Performance Fees Increased Thresholds
Main Contributor: Zachary Fenno, CSCP, Compliance Manager
Qualified Client Threshold
The SEC scrutinizes performance fees heavily, so it is important to stay abreast of new regulations surrounding when advisors can charge performance fees. The Advisor’s Act prohibits registered advisors from charging a performance-based fee unless the client meets the definition of a “Qualified Client.”
Originally a Qualified Client had either $1,000,000 in assets under management with the advisor or $2,100,000 in net worth.
Effective August 16, 2021, the SEC updated those thresholds to $1,100,000 in assets under management or a net worth of at least $2,200,000. An increase of $100,000 with both requirements.
These requirements apply to managed accounts and investors in private funds.
NOTE: This new definition only applies to new clients at the time of the order. This does not retroactively apply to clients who have already met the previous threshold(s).
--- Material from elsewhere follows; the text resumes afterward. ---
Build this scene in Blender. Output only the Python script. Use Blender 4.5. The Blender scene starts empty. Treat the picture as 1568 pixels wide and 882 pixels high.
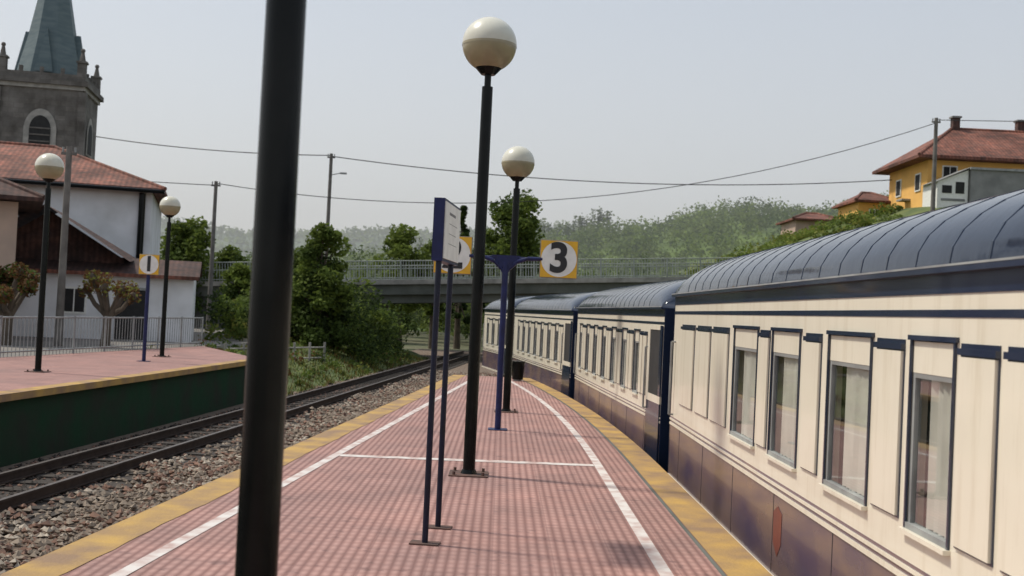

What Do You Need to Do Now?
If you only manage separate accounts, you will need to amend your policies and procedures to match the new required limits.
If you are a 3(c)(1) fund, you will want to update your policies and procedures and your offering documents to meet the new required limits.
Conclusion
While these limits do not drastically change what is required, it is important to ensure all of your documents that pertain to performance fees are updated to match these new guidelines. It is also important to note that this threshold will change approximately every five years, based upon inflation.